Irritada e espantada, prometi à missionária patriótica da culpa que me iria esforçar para não chegar a velha e inútil na contribuição para a riqueza nacional.

Que para a próxima vez que me lembrar de ter pneumonia, me sento à porta do jazigo (quanto se poupará no transporte), já trajada para a ocasião, esperando, ao menos, que os coveiros já não circulem por ali a comer sandes de chouriço e a ouvir os relatos do Benfica.

Toda eu, Sr.ª Enfermeira, serei poupança!

E depois continuei em delírio quando me pareceu que candidatos a presidentes andavam em círculos fechados de ideias, velhos no espectáculo ilusório do pensar e do debater interessante.

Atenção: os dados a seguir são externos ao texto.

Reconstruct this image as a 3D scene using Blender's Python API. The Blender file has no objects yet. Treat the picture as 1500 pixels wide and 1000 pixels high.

E quando vi pessoas da aldeia da minha morada irem em romaria, como apoiantes, num dia, ao jantar de um candidato, noutro dia ao de outro e depois ao de outro. Quebras de rotina num mundo pardacento que continua com arrumo no adro.

Democracia esclarecida no tempero da feijoada.

Regresso e nem sei qual é a temperatura mas vejo que tomou posse um novo director. Mais um com um pelouro indefinível e com propostas labirinticas que a secretária entusiasmada aprova com um moderníssimo “faz todo o sentido”.

Comunicam-me que será o sr. Engenheiro, outro que ainda não conheço, a decidir se uma pneumonia é justificação para atestado e para a retribuição de vencimento perdido. Irá para “ponderação”.

Da próxima vez que encontre a Tia A. talvez lhe diga que fiz as radiografias e que o diagnóstico foi de Sindrome de Absurdo Crónico, uma patologia febril e mutante, bactéria que circula há séculos e para a qual não se vislumbra terapêutica.

Faz com que todas as imaginações e erros já nasçam velhos e com a ilusão de eternos.



Talvez!

Porque a culpa da alucinação, provavelmente, será toda minha e um dia hei-de ter o patriotismo luso de me poupar de existir.